** start of Information supplied **
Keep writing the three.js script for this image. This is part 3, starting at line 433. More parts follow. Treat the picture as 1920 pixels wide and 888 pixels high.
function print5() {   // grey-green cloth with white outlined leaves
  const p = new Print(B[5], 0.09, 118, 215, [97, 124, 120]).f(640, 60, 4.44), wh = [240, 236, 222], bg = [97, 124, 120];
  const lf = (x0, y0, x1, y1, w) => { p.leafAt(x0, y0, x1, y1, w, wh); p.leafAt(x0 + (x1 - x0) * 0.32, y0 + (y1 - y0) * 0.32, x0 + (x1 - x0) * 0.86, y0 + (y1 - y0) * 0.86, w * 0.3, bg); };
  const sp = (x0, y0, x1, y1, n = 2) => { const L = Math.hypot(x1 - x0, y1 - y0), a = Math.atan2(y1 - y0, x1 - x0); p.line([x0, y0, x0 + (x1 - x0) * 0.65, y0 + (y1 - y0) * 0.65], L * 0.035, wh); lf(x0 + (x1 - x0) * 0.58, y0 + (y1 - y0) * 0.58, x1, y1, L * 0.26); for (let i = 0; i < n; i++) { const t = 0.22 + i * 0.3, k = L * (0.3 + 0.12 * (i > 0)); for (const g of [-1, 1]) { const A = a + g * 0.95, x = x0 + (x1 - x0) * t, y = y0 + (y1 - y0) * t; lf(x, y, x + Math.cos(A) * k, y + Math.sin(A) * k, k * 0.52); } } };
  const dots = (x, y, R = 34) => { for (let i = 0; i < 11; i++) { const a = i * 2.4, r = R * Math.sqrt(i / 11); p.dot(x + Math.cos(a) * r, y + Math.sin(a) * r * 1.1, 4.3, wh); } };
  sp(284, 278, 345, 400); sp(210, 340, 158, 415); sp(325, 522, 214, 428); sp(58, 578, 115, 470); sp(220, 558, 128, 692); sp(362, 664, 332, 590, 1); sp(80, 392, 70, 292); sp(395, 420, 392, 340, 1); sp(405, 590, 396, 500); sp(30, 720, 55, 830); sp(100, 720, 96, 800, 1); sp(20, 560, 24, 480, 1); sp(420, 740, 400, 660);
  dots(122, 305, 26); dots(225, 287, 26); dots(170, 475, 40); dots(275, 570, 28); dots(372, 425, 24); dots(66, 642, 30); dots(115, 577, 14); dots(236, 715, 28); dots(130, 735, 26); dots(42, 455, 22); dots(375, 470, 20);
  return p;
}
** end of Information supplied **
> **Exercise**: Write the entire listing out again, word for word.

> **Exercise response**:
Keep writing the three.js script for this image. This is part 3, starting at line 433. More parts follow. Treat the picture as 1920 pixels wide and 888 pixels high.
function print5() {   // grey-green cloth with white outlined leaves
  const p = new Print(B[5], 0.09, 118, 215, [97, 124, 120]).f(640, 60, 4.44), wh = [240, 236, 222], bg = [97, 124, 120];
  const lf = (x0, y0, x1, y1, w) => { p.leafAt(x0, y0, x1, y1, w, wh); p.leafAt(x0 + (x1 - x0) * 0.32, y0 + (y1 - y0) * 0.32, x0 + (x1 - x0) * 0.86, y0 + (y1 - y0) * 0.86, w * 0.3, bg); };
  const sp = (x0, y0, x1, y1, n = 2) => { const L = Math.hypot(x1 - x0, y1 - y0), a = Math.atan2(y1 - y0, x1 - x0); p.line([x0, y0, x0 + (x1 - x0) * 0.65, y0 + (y1 - y0) * 0.65], L * 0.035, wh); lf(x0 + (x1 - x0) * 0.58, y0 + (y1 - y0) * 0.58, x1, y1, L * 0.26); for (let i = 0; i < n; i++) { const t = 0.22 + i * 0.3, k = L * (0.3 + 0.12 * (i > 0)); for (const g of [-1, 1]) { const A = a + g * 0.95, x = x0 + (x1 - x0) * t, y = y0 + (y1 - y0) * t; lf(x, y, x + Math.cos(A) * k, y + Math.sin(A) * k, k * 0.52); } } };
  const dots = (x, y, R = 34) => { for (let i = 0; i < 11; i++) { const a = i * 2.4, r = R * Math.sqrt(i / 11); p.dot(x + Math.cos(a) * r, y + Math.sin(a) * r * 1.1, 4.3, wh); } };
  sp(284, 278, 345, 400); sp(210, 340, 158, 415); sp(325, 522, 214, 428); sp(58, 578, 115, 470); sp(220, 558, 128, 692); sp(362, 664, 332, 590, 1); sp(80, 392, 70, 292); sp(395, 420, 392, 340, 1); sp(405, 590, 396, 500); sp(30, 720, 55, 830); sp(100, 720, 96, 800, 1); sp(20, 560, 24, 480, 1); sp(420, 740, 400, 660);
  dots(122, 305, 26); dots(225, 287, 26); dots(170, 475, 40); dots(275, 570, 28); dots(372, 425, 24); dots(66, 642, 30); dots(115, 577, 14); dots(236, 715, 28); dots(130, 735, 26); dots(42, 455, 22); dots(375, 470, 20);
  return p;
}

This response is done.